Si se observa la situación de Europa con cierta perspectiva, se llegará fácilmente a la conclusión de que es absurdo que las dificultades por las que atraviesa Grecia, un pequeño país de mediano desarrollo, hayan contaminado tan gravísimamente a todo el Eurogrupo. Algunos datos incuestionables alimentan a este respecto la perplejidad: el PIB de los 17 países de la Eurozona es de 9.234.000 millones de euros, en tanto el de Grecia es de 266.000 millones, apenas el 2,88% del conjunto. La población griega tan sólo representa el 3,53% de la de la Eurozona.

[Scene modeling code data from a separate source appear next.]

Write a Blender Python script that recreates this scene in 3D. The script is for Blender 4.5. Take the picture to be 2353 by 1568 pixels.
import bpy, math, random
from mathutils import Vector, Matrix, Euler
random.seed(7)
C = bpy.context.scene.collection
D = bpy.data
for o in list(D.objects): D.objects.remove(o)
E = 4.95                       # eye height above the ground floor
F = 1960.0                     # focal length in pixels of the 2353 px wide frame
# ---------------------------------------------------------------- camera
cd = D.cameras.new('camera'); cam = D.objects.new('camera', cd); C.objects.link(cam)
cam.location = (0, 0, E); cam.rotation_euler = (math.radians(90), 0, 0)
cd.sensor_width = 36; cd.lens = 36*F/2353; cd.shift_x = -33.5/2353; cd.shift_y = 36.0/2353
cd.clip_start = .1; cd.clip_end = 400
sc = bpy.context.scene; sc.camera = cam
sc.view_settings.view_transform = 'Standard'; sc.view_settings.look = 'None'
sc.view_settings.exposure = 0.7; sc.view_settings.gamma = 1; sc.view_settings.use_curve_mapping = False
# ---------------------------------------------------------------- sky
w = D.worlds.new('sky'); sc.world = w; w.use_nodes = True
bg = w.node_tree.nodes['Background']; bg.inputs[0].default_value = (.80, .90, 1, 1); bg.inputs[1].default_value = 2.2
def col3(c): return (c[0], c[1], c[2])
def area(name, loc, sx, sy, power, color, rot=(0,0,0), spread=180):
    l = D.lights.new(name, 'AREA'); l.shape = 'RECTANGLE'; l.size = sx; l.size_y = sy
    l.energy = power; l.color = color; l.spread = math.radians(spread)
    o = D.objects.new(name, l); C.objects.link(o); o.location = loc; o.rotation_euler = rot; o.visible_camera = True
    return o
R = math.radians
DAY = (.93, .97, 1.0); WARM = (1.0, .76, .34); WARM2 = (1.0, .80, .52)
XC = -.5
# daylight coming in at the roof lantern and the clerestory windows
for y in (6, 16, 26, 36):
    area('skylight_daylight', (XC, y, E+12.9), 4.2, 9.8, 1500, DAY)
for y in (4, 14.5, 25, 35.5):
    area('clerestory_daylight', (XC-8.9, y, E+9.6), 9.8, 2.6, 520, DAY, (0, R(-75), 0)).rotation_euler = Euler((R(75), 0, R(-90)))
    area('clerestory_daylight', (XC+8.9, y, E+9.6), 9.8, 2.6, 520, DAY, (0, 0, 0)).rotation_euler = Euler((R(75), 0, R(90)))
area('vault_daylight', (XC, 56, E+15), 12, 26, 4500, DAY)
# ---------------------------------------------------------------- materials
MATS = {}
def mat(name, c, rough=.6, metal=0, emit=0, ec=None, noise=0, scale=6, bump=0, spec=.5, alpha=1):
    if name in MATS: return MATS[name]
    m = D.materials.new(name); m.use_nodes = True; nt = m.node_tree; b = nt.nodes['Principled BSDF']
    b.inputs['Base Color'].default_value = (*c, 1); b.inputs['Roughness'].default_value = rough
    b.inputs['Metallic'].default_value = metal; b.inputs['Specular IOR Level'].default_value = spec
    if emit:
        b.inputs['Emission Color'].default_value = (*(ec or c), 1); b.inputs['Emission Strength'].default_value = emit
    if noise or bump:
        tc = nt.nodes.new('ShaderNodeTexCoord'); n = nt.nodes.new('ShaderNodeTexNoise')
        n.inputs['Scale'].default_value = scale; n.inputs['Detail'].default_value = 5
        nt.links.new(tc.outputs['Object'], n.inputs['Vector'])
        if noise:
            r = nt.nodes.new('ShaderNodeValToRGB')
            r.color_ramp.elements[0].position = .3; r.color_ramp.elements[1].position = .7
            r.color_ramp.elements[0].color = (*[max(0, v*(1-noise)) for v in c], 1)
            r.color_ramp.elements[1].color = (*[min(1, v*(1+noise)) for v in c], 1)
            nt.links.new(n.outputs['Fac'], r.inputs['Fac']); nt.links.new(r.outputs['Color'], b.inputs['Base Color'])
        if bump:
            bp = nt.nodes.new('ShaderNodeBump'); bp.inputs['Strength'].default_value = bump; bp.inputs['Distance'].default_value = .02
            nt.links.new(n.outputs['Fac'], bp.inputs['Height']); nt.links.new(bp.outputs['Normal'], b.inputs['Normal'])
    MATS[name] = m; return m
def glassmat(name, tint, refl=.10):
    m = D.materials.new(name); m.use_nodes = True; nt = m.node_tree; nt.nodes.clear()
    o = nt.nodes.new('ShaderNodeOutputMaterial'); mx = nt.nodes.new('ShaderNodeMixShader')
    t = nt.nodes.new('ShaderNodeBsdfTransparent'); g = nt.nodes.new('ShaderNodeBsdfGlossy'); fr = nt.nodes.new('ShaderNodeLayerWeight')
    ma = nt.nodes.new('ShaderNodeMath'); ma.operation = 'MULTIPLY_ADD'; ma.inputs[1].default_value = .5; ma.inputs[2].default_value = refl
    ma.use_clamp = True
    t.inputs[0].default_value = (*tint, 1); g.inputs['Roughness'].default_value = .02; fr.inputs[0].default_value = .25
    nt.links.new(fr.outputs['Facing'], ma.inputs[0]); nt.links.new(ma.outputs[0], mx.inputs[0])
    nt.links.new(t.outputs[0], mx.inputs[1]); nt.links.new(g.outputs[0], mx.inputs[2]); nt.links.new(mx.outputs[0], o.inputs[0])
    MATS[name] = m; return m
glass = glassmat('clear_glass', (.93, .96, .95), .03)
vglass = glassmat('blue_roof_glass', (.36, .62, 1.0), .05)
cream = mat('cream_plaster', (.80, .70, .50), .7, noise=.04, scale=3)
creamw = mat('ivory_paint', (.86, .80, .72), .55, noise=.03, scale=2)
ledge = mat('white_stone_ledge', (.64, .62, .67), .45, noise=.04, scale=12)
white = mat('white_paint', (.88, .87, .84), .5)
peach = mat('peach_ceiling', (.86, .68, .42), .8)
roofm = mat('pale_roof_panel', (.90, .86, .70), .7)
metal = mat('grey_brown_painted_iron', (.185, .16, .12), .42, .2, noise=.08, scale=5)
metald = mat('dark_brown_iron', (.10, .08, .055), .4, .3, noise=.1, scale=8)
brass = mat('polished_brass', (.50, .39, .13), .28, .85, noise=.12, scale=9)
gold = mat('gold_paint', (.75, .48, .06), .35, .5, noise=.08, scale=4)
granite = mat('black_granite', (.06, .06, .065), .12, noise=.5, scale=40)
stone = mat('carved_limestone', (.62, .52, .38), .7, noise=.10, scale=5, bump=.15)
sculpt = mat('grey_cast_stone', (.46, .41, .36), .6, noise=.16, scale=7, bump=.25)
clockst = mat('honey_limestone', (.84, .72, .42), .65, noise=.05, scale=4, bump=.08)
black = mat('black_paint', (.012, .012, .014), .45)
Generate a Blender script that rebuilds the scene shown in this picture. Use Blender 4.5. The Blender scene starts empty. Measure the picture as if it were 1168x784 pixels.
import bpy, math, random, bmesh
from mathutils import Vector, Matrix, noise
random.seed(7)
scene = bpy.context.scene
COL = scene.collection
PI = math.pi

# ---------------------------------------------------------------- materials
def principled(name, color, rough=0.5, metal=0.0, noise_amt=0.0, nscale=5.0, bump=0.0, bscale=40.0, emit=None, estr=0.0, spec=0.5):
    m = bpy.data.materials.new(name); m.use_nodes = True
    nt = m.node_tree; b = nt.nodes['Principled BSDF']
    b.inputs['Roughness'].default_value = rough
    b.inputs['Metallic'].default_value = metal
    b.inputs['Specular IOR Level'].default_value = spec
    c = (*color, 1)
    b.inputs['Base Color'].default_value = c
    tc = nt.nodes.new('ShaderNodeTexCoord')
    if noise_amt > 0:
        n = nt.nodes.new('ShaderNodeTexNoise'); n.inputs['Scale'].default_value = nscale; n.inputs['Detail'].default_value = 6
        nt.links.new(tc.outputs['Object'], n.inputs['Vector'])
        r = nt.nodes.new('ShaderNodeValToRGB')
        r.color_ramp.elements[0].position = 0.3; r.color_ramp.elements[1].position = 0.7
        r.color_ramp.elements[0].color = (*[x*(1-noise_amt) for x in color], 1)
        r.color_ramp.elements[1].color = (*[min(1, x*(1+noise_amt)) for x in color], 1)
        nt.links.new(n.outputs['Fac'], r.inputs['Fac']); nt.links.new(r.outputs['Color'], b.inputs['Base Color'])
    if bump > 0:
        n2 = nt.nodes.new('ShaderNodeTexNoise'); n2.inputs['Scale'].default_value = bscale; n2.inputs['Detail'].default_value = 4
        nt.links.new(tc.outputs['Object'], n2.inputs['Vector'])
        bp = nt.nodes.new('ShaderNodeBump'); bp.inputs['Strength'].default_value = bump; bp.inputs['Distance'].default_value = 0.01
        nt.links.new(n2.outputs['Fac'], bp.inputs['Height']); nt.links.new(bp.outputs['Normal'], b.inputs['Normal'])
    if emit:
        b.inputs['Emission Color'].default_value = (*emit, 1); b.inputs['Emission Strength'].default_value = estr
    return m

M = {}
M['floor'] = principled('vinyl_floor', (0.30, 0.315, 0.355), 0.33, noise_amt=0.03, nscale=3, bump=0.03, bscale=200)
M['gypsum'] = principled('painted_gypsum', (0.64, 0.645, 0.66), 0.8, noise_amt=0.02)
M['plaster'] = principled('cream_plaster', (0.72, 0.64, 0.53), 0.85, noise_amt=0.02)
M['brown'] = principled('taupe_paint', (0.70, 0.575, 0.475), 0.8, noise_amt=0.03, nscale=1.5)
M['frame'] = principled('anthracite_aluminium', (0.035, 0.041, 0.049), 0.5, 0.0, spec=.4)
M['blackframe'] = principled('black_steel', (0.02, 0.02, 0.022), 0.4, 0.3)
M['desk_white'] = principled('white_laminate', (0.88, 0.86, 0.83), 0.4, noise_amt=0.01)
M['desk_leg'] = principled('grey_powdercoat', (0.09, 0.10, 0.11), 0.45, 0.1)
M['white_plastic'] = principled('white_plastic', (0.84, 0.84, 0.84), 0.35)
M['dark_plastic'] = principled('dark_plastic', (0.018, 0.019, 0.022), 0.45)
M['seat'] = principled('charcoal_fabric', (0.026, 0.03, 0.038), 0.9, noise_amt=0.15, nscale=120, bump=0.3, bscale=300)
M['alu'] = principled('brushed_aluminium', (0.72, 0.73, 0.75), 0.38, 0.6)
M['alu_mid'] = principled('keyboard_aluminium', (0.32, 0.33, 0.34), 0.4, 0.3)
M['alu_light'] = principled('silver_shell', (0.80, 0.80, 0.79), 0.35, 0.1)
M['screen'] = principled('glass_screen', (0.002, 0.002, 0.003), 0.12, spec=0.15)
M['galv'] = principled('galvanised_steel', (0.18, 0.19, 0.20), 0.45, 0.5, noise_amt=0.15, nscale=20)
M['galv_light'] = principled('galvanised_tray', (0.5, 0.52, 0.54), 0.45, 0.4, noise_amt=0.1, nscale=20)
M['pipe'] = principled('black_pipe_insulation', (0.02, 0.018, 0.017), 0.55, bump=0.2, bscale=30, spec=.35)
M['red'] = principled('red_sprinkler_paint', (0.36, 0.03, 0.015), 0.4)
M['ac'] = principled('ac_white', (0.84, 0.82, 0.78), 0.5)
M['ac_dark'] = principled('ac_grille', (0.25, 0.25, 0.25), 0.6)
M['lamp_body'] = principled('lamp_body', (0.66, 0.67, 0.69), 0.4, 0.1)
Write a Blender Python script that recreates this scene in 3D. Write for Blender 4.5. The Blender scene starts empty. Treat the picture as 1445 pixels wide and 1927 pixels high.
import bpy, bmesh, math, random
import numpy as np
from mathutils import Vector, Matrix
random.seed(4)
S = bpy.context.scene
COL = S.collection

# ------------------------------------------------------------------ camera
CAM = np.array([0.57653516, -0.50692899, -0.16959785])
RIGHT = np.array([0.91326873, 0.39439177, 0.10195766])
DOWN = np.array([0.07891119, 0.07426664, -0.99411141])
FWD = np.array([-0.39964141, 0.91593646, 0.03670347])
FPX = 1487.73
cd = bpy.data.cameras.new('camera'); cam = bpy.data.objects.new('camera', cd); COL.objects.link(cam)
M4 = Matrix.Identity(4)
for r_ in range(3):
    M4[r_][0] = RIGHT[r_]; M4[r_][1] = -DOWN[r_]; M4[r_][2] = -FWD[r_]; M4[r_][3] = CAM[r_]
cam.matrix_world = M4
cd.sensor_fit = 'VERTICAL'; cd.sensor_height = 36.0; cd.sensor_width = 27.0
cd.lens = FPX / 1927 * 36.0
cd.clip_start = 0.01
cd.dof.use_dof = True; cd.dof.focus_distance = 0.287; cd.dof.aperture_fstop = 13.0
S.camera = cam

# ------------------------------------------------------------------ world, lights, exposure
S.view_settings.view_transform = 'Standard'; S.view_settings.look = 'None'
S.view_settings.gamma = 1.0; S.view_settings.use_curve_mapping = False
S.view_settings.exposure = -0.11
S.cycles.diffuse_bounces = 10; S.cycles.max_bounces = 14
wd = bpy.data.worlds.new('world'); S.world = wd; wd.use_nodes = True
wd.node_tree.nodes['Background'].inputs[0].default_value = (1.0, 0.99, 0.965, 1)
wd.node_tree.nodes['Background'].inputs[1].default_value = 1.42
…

La gran contrariedad que está poniendo en riesgo la continuidad del proceso integrador europeo, que nos amenaza con provocar otra gran recesión y que llega a desestabilizar la economía mundial es, pues, de dimensión ridícula. Tan ridícula que aunque hubiera que rescatar íntegramente a Grecia, la merma para la economía del conjunto apenas se resentiría.

Así las cosas, el diagnóstico no es difícil de hacer: lo grave no es el problema griego sino la fragilidad de Europa. Fragilidad estructural y también fragilidad política e ideológica que impide a los mediocres líderes tomar decisiones con cierta grandeza.